Exercise objective »
Every record must be written out once more, with nothing added or omitted.

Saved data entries
=-=-=
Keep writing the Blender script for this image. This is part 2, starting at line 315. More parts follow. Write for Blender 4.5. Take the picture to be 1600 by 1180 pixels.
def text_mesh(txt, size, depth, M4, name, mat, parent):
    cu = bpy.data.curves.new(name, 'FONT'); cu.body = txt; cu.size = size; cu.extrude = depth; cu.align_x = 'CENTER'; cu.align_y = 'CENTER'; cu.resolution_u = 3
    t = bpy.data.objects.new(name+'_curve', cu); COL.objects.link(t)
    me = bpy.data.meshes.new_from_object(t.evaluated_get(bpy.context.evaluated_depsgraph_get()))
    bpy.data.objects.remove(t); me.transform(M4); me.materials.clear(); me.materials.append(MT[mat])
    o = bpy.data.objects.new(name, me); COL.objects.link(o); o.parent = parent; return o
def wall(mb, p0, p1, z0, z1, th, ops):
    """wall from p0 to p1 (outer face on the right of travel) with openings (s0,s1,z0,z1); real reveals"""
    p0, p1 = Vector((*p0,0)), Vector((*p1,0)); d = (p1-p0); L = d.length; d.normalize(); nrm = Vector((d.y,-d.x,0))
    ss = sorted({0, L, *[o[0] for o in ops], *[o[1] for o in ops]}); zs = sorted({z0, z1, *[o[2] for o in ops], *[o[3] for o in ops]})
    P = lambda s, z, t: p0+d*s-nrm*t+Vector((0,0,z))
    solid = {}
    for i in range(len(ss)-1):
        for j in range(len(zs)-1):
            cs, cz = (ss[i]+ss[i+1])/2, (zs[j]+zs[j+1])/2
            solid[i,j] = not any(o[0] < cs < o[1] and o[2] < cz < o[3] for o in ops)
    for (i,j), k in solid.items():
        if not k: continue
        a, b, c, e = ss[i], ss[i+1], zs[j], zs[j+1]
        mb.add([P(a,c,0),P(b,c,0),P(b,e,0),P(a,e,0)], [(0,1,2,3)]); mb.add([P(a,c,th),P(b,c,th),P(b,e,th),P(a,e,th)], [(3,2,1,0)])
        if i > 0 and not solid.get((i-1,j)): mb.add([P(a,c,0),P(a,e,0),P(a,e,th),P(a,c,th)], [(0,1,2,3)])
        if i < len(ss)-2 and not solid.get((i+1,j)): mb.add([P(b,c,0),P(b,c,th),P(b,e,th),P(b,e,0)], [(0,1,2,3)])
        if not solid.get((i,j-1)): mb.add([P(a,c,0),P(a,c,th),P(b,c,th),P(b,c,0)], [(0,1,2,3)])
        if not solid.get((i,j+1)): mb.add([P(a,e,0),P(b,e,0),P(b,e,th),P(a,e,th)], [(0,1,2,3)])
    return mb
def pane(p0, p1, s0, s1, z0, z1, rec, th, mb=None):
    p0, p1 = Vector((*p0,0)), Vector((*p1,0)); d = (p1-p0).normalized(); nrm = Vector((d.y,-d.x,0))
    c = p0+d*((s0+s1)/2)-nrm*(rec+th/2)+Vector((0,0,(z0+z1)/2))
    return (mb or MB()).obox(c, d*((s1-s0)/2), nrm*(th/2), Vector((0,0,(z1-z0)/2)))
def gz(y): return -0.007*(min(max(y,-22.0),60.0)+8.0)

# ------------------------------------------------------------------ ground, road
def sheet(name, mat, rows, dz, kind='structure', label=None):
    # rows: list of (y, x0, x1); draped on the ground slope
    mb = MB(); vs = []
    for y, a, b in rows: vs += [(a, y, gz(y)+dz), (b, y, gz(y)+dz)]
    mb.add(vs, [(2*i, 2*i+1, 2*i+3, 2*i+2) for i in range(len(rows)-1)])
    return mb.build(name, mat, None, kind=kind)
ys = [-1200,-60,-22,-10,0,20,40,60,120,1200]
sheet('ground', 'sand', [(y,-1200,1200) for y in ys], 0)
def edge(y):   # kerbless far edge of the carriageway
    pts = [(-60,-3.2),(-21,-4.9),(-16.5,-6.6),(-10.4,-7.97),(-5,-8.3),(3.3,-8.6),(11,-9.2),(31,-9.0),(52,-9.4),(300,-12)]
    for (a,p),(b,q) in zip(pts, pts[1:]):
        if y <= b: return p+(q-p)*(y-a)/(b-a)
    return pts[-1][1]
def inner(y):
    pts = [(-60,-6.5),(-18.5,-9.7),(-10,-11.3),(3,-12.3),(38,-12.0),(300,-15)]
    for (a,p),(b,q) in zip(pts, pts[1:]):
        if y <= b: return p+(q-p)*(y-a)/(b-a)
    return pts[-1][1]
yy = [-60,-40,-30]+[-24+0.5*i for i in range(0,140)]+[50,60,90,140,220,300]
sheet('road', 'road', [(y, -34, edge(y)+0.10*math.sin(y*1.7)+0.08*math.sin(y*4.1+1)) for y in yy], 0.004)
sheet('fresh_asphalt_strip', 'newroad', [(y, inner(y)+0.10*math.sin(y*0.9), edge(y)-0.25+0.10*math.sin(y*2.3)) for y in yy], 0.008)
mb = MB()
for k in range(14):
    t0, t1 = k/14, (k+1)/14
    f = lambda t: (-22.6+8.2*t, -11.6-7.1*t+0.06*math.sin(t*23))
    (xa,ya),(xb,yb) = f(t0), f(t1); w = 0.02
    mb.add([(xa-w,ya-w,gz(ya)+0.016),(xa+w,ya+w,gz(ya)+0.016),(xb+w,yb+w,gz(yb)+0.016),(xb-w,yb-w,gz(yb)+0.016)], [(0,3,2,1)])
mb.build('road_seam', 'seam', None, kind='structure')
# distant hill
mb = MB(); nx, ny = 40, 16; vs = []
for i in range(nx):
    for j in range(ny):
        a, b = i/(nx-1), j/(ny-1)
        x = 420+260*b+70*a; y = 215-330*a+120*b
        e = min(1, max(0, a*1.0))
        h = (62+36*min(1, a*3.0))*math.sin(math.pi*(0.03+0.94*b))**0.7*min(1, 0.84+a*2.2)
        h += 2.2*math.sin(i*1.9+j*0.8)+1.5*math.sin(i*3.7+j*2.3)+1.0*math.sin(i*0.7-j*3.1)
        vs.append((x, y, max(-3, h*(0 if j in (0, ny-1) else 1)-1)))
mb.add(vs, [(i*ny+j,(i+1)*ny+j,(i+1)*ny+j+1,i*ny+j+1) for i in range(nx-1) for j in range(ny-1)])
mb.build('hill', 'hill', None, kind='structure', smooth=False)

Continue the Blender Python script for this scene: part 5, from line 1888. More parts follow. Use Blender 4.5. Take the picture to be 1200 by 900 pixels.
=-=-=
Expected answer »
Keep writing the Blender script for this image. This is part 2, starting at line 315. More parts follow. Write for Blender 4.5. Take the picture to be 1600 by 1180 pixels.
def text_mesh(txt, size, depth, M4, name, mat, parent):
    cu = bpy.data.curves.new(name, 'FONT'); cu.body = txt; cu.size = size; cu.extrude = depth; cu.align_x = 'CENTER'; cu.align_y = 'CENTER'; cu.resolution_u = 3
    t = bpy.data.objects.new(name+'_curve', cu); COL.objects.link(t)
    me = bpy.data.meshes.new_from_object(t.evaluated_get(bpy.context.evaluated_depsgraph_get()))
    bpy.data.objects.remove(t); me.transform(M4); me.materials.clear(); me.materials.append(MT[mat])
    o = bpy.data.objects.new(name, me); COL.objects.link(o); o.parent = parent; return o
def wall(mb, p0, p1, z0, z1, th, ops):
    """wall from p0 to p1 (outer face on the right of travel) with openings (s0,s1,z0,z1); real reveals"""
    p0, p1 = Vector((*p0,0)), Vector((*p1,0)); d = (p1-p0); L = d.length; d.normalize(); nrm = Vector((d.y,-d.x,0))
    ss = sorted({0, L, *[o[0] for o in ops], *[o[1] for o in ops]}); zs = sorted({z0, z1, *[o[2] for o in ops], *[o[3] for o in ops]})
    P = lambda s, z, t: p0+d*s-nrm*t+Vector((0,0,z))
    solid = {}
    for i in range(len(ss)-1):
        for j in range(len(zs)-1):
            cs, cz = (ss[i]+ss[i+1])/2, (zs[j]+zs[j+1])/2
            solid[i,j] = not any(o[0] < cs < o[1] and o[2] < cz < o[3] for o in ops)
    for (i,j), k in solid.items():
        if not k: continue
        a, b, c, e = ss[i], ss[i+1], zs[j], zs[j+1]
        mb.add([P(a,c,0),P(b,c,0),P(b,e,0),P(a,e,0)], [(0,1,2,3)]); mb.add([P(a,c,th),P(b,c,th),P(b,e,th),P(a,e,th)], [(3,2,1,0)])
        if i > 0 and not solid.get((i-1,j)): mb.add([P(a,c,0),P(a,e,0),P(a,e,th),P(a,c,th)], [(0,1,2,3)])
        if i < len(ss)-2 and not solid.get((i+1,j)): mb.add([P(b,c,0),P(b,c,th),P(b,e,th),P(b,e,0)], [(0,1,2,3)])
        if not solid.get((i,j-1)): mb.add([P(a,c,0),P(a,c,th),P(b,c,th),P(b,c,0)], [(0,1,2,3)])
        if not solid.get((i,j+1)): mb.add([P(a,e,0),P(b,e,0),P(b,e,th),P(a,e,th)], [(0,1,2,3)])
    return mb
def pane(p0, p1, s0, s1, z0, z1, rec, th, mb=None):
    p0, p1 = Vector((*p0,0)), Vector((*p1,0)); d = (p1-p0).normalized(); nrm = Vector((d.y,-d.x,0))
    c = p0+d*((s0+s1)/2)-nrm*(rec+th/2)+Vector((0,0,(z0+z1)/2))
    return (mb or MB()).obox(c, d*((s1-s0)/2), nrm*(th/2), Vector((0,0,(z1-z0)/2)))
def gz(y): return -0.007*(min(max(y,-22.0),60.0)+8.0)

# ------------------------------------------------------------------ ground, road
def sheet(name, mat, rows, dz, kind='structure', label=None):
    # rows: list of (y, x0, x1); draped on the ground slope
    mb = MB(); vs = []
    for y, a, b in rows: vs += [(a, y, gz(y)+dz), (b, y, gz(y)+dz)]
    mb.add(vs, [(2*i, 2*i+1, 2*i+3, 2*i+2) for i in range(len(rows)-1)])
    return mb.build(name, mat, None, kind=kind)
ys = [-1200,-60,-22,-10,0,20,40,60,120,1200]
sheet('ground', 'sand', [(y,-1200,1200) for y in ys], 0)
def edge(y):   # kerbless far edge of the carriageway
    pts = [(-60,-3.2),(-21,-4.9),(-16.5,-6.6),(-10.4,-7.97),(-5,-8.3),(3.3,-8.6),(11,-9.2),(31,-9.0),(52,-9.4),(300,-12)]
    for (a,p),(b,q) in zip(pts, pts[1:]):
        if y <= b: return p+(q-p)*(y-a)/(b-a)
    return pts[-1][1]
def inner(y):
    pts = [(-60,-6.5),(-18.5,-9.7),(-10,-11.3),(3,-12.3),(38,-12.0),(300,-15)]
    for (a,p),(b,q) in zip(pts, pts[1:]):
        if y <= b: return p+(q-p)*(y-a)/(b-a)
    return pts[-1][1]
yy = [-60,-40,-30]+[-24+0.5*i for i in range(0,140)]+[50,60,90,140,220,300]
sheet('road', 'road', [(y, -34, edge(y)+0.10*math.sin(y*1.7)+0.08*math.sin(y*4.1+1)) for y in yy], 0.004)
sheet('fresh_asphalt_strip', 'newroad', [(y, inner(y)+0.10*math.sin(y*0.9), edge(y)-0.25+0.10*math.sin(y*2.3)) for y in yy], 0.008)
mb = MB()
for k in range(14):
    t0, t1 = k/14, (k+1)/14
    f = lambda t: (-22.6+8.2*t, -11.6-7.1*t+0.06*math.sin(t*23))
    (xa,ya),(xb,yb) = f(t0), f(t1); w = 0.02
    mb.add([(xa-w,ya-w,gz(ya)+0.016),(xa+w,ya+w,gz(ya)+0.016),(xb+w,yb+w,gz(yb)+0.016),(xb-w,yb-w,gz(yb)+0.016)], [(0,3,2,1)])
mb.build('road_seam', 'seam', None, kind='structure')
# distant hill
mb = MB(); nx, ny = 40, 16; vs = []
for i in range(nx):
    for j in range(ny):
        a, b = i/(nx-1), j/(ny-1)
        x = 420+260*b+70*a; y = 215-330*a+120*b
        e = min(1, max(0, a*1.0))
        h = (62+36*min(1, a*3.0))*math.sin(math.pi*(0.03+0.94*b))**0.7*min(1, 0.84+a*2.2)
        h += 2.2*math.sin(i*1.9+j*0.8)+1.5*math.sin(i*3.7+j*2.3)+1.0*math.sin(i*0.7-j*3.1)
        vs.append((x, y, max(-3, h*(0 if j in (0, ny-1) else 1)-1)))
mb.add(vs, [(i*ny+j,(i+1)*ny+j,(i+1)*ny+j+1,i*ny+j+1) for i in range(nx-1) for j in range(ny-1)])
mb.build('hill', 'hill', None, kind='structure', smooth=False)

Continue the Blender Python script for this scene: part 5, from line 1888. More parts follow. Use Blender 4.5. Take the picture to be 1200 by 900 pixels.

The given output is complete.